Unpopular opinion about XXX character? Hmm, I don’t like sub Bucky when it’s after Winter Soldier? I think a large part of it is that a lot of sub fics I read at first were not very well written or just ignored his issues altogether. And my personal opinion. I have no beef with those fics existing, I just don’t read them.
Unpopular opinion about your fandom? Too many people unable to distinguish reality from fiction. I’m in different fandoms for a very long time. It was never this bad before. People acting as if a fictional character is real and has right or feelings. It doesn’t. It’s a thought. It does not exist. It is not hurting anyone or anything. People claiming fictional characters are protected by consent laws and what else. All those pseudo ‘social justice warriors’ that try to convince authors that writing underage is in any way bad or affects real life. It doesn’t.
If you could change anything in the show, what would you change? I would let Steve have more time. Show more of his feelings. I think in Civil War his struggle was cut off in favor of action and okay, I like action. But if I could, I would make him a focus, give him time to process the emotions on screen.
Instead of XYZ happening, I would have made ABC happen… I know it’s never going to happen but I would either have Steve and Bucky fuck (on screen preferably!) or in Civil War Bucky being more of a badass. I know he wasn’t the main character, and had very little screen time but I would love him kicking ass left and right. And I would give him a better arm. The one he had seemed to break in EVERY FREAKING SCENE he had. I have ranted and ranted and ranted about the supposedly destructive arm breaking every time he used it :(
Does not shipping something ‘popular’ mean you’re in denial and/or biased? Again, my firm opinion is everybody = nobody. Just because someone does it, it doesn’t mean I have to do it too. I’m unmovable on this point and have very, very firm stance on the ‘thought police’.

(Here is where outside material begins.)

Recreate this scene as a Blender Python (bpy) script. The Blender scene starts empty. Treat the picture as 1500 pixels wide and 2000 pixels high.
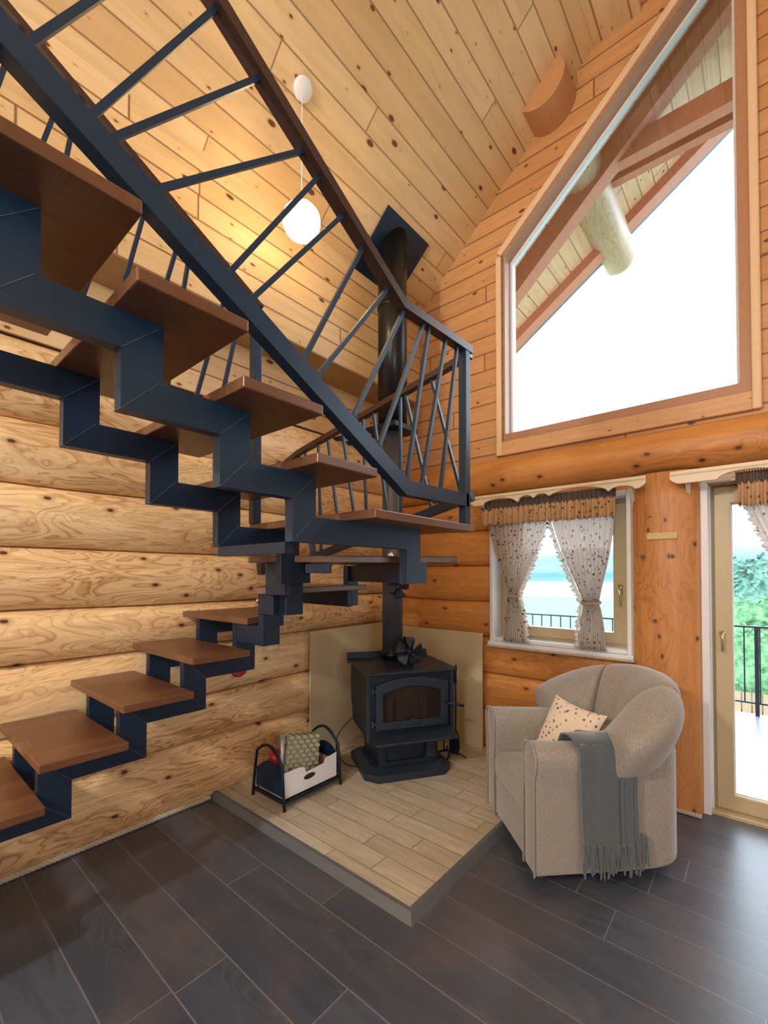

What is the one thing you hate most about your fandom? Lack of distance. Too many people take it personally and make it a war, what should only be done in fun. We don’t go to war over books in bookstores. Why the double standard for fic authors? Before the era of social media - this wasn’t something that happened before. Sad to see it develop now.
What is the purest ship in the fandom? Whatever one you enjoy the most.

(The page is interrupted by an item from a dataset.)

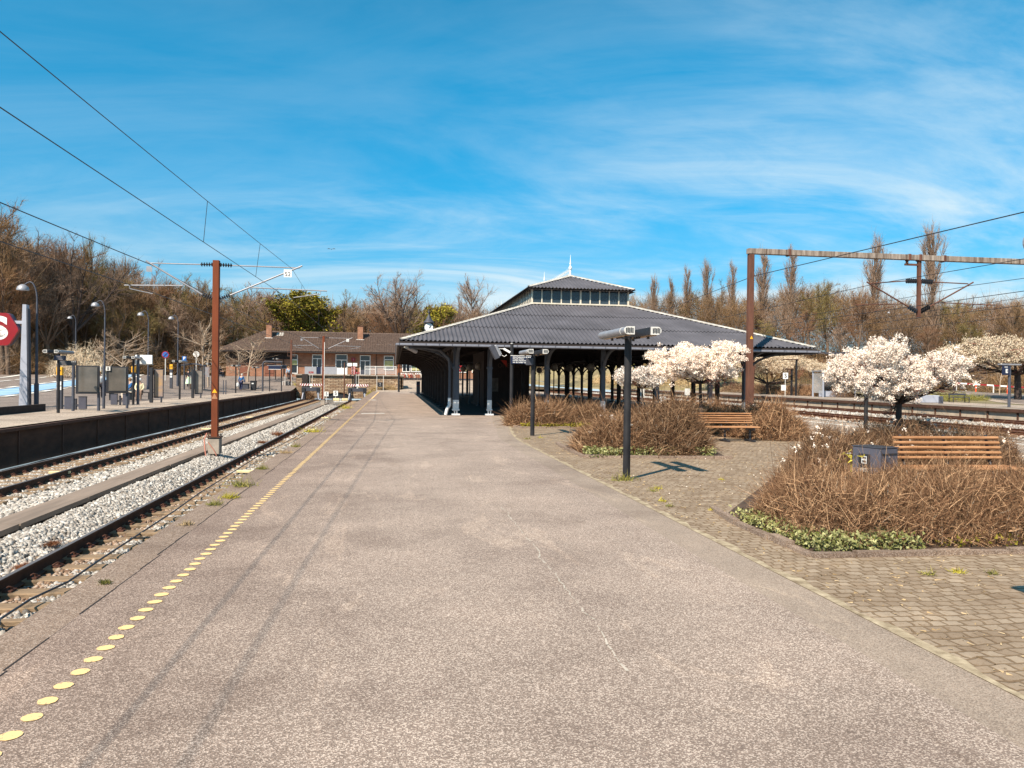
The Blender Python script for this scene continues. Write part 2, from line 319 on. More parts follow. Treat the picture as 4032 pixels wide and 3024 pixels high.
def brick_mat(name, a, b_, mo, w=.24, h=.075, ms=.01):
    m = material(name, a, .9, spec=.2); t = m.node_tree; lk = t.links.new; b = t.nodes['Principled BSDF']
    tc = nd(m, 'ShaderNodeTexCoord'); sp = nd(m, 'ShaderNodeSeparateXYZ'); lk(tc.outputs['Object'], sp.inputs[0]); cb = nd(m, 'ShaderNodeCombineXYZ')
    ad = nd(m, 'ShaderNodeMath', operation='ADD'); lk(sp.outputs[0], ad.inputs[0]); lk(sp.outputs[1], ad.inputs[1]); lk(ad.outputs[0], cb.inputs[0]); lk(sp.outputs[2], cb.inputs[1])
    bk = nd(m, 'ShaderNodeTexBrick', i_Scale=1.0, i_Mortar_Size=ms, i_Brick_Width=w, i_Row_Height=h); lk(cb.outputs[0], bk.inputs[0])
    bk.inputs['Color1'].default_value = (*a, 1); bk.inputs['Color2'].default_value = (*b_, 1); bk.inputs['Mortar'].default_value = (*mo, 1)
    n = nd(m, 'ShaderNodeTexNoise', i_Scale=1.5, i_Detail=6.0); lk(tc.outputs['Object'], n.inputs[0])
    lk(mixc(m, .7, bk.outputs[0], ramp(m, n.outputs[0], [(.3, (.75, .72, .7)), (.65, (1.2, 1.2, 1.2))]), 'MULTIPLY'), b.inputs['Base Color'])
    bp = nd(m, 'ShaderNodeBump', i_Strength=.5, i_Distance=.01); bp.invert = True; lk(bk.outputs['Fac'], bp.inputs['Height']); lk(bp.outputs[0], b.inputs['Normal'])
    return m
m_brick = brick_mat('red_brick', (.28, .115, .065), (.37, .17, .10), (.26, .18, .13))
m_stonewall = brick_mat('rough_stone_wall', (.26, .17, .105), (.42, .32, .22), (.10, .06, .04), .62, .17, .03)
m_terr = material('dry_earth', (.17, .13, .075), .95, col2=(.24, .2, .1), var=.35, scale=.35)
m_bank = material('straw_bank', (.42, .33, .2), .95, col2=(.24, .2, .08), var=.3, scale=.5, bump=.4, stretch=(1, 1, 3))
m_forestfloor = material('leaf_litter', (.07, .04, .02), .95, col2=(.12, .08, .03), var=.3, scale=.6)
m_tile = material('roof_tile_brown', (.10, .062, .048), .85, col2=(.19, .13, .10), var=.3, scale=5)
m_skin = material('skin', (.58, .36, .26), .6, var=.05)
m_hairg = material('grey_hair', (.45, .42, .38), .8, var=.1); m_hairb = material('brown_hair', (.22, .12, .05), .8, var=.1)
def cloth(n, c): return material(n, c, .9, var=.15, scale=12)
def text(s, size, mat, parent, loc, rot=(rad(90), 0, 0), name='lettering', align='CENTER', depth=.002, bold=0):
    cu = bpy.data.curves.new(name, 'FONT'); cu.body = s; cu.size = size; cu.align_x = align; cu.align_y = 'CENTER'; cu.extrude = depth; cu.offset = bold
    t = bpy.data.objects.new('tmp', cu); C.objects.link(t); dg = bpy.context.evaluated_depsgraph_get()
    me = bpy.data.meshes.new_from_object(t.evaluated_get(dg)); bpy.data.objects.remove(t); me.materials.clear(); me.materials.append(mat)
    o = bpy.data.objects.new(name, me); C.objects.link(o); o.parent = parent; o.location = loc; o.rotation_euler = rot; return o
def sheet(name, x0, x1, y0, y1, nx, ny, fn, mat, **k):
    xs = np.linspace(x0, x1, nx+1) if not hasattr(x0, '__len__') else np.array(x0); ys = np.linspace(y0, y1, ny+1) if not hasattr(y0, '__len__') else np.array(y0)
    X, Y = np.meshgrid(xs, ys); Z = np.vectorize(fn, otypes=[float])(X, Y); V = np.stack([X, Y, Z], -1).reshape(-1, 3)
    a, b = len(xs), len(ys); i = (np.arange(b-1)[:, None]*a+np.arange(a-1)[None]).ravel()
    return mesh_np(name, V, np.stack([i, i+1, i+1+a, i+a], 1), mat, smooth=True, **k)
def cl(v): return max(0., min(1., v))
def sst(v): v = cl(v); return v*v*(3-2*v)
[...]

Popular character you hate? No such thing :D Well, maybe my preference that skinny Steve should be a radio drama. I can deal better with the way artists draw him - more proportional, more like an actual human male. But in general - nope. Oh, and I love to hate Brock Rumlow.
Unpopular character you love? Don’t have any specific one.
Would you recommend XXX to a friend? Why or why not? Fics? oh I recommend plenty. Movies? I tend to drag all my friends to all marvel movies whether they like them or not, so I’m the last person to ask the question. Because if I enjoy it I will find a way to make my friend go see it with me, if only for pure enjoyment. Granted, I did have to literally sit on two of them to watch the new Star Wars and listen to them moaning about how much they hated it, but they DID watch it with me :D I do have a feeling making them watch the last one is going to be so much harder, but I will find a way. Eventually.
How would you end XXX/Would you change the ending of XXX? Civil War. That is the movie that I would change for the reasons I mentioned before. Oddly enough it’s Tony i feel protective about and the disassembly of the values he represented to me before. I can very much see him beating some on Bucky (he can take a beating, no problem) but the outright attempt at murder… no. I disagree. And I would change it.
Most shippable character? All of them. If i find them hot I am perfectly willing to make them a fandom bicycle and have everybody ride them. I am a Bucky girl though - but not the broken, fragile Bucky that is popular but the strong, dangerous one. The badass.